Viner named Guardian’s first female editor
Katharine Viner is to become the first female editor-in-chief of The Guardian newspaper.
Viner, currently editor-in-chief of the broadsheet's New York-based US website, will take over from the departing Alan Rusbridger in the summer.
Viner joined The Guardian in 1997 and has been its deputy editor as well as editor of its Saturday edition.
Her other roles include editor of its G2 supplement, deputy women's editor and editor of its Weekend magazine.
"Being editor-in-chief of the Guardian and Observer is an enormous privilege and responsibility," Viner said in a statement.
She was "honoured", she added, to be "leading a first class team of journalists revered around the world for outstanding reporting, independent thinking, incisive analysis and digital innovation".
Rusbridger, who has edited The Guardian since 1995, said his successor would "bring immense experience, flair, warmth, imagination and formidable energy" to her new role.
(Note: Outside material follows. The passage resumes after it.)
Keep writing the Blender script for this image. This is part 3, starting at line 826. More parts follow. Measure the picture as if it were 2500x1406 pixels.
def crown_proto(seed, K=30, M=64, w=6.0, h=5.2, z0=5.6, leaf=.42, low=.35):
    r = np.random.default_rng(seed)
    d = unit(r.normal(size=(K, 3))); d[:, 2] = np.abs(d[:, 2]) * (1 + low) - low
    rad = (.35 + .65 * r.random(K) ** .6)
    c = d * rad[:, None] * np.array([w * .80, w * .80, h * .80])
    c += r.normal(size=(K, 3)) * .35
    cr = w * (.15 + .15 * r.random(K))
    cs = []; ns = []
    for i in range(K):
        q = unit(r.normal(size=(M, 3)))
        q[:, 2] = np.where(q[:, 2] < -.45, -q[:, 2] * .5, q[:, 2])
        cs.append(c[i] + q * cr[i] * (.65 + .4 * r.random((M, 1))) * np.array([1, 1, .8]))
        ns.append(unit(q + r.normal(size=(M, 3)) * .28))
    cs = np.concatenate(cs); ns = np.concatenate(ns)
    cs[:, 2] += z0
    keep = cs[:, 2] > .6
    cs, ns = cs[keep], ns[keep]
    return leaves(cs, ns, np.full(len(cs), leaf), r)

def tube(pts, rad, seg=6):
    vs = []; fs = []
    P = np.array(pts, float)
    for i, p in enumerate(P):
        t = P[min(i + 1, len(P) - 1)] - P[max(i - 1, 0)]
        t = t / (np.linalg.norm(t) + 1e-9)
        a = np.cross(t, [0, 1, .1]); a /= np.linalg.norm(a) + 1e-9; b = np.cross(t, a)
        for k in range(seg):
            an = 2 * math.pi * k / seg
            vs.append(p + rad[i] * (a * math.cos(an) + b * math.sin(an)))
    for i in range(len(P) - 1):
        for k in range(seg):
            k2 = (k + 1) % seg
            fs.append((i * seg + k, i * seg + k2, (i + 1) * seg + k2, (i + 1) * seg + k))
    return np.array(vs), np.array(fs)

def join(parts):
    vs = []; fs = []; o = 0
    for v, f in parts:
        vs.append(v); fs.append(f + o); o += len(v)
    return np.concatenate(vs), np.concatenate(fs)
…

The Scott Trust, owner of the Guardian Media Group, chose Viner over one other candidate after a seven-hour meeting.
Dame Liz Forgan, outgoing chair of the trust, said Viner had "shown herself to be an inspiring and courageous leader" with a "deep commitment to The Guardian's traditions of plural, liberal journalism".
Viner was educated at Ripon Grammar School in North Yorkshire and at Oxford University.
Earlier this month she won 53% of votes in a staff ballot to choose the next editor.
Kath Viner is the 11th Guardian editor in 194 years, so this is a once-in-a-generation opportunity.
She was the staff's favourite to take control and is, like her predecessors, a Guardian insider.
She was also just one of three highly qualified female candidates in the running. For a paper that is a champion of "left-liberal" values, appointing a woman sends an important message.
There are four women editing national papers, but she will be the only one in control of a quality daily. Yet more important than gender is her expertise in the two areas that will determine the paper's future.
The first is the switch to digital. Print sales of The Guardian stand at around 175,000, but digitally it has been making even more money than Mail Online.
Her recent speech on the future of the newspaper in a digital world suggested this was a person who grasped the magnitude of the shift that is underway.
The second is her experience running Guardian operations in Australia and the USA.
The Guardian wants to be global, and it's picked an editor who's got first-hand experience of how tough that is going to be.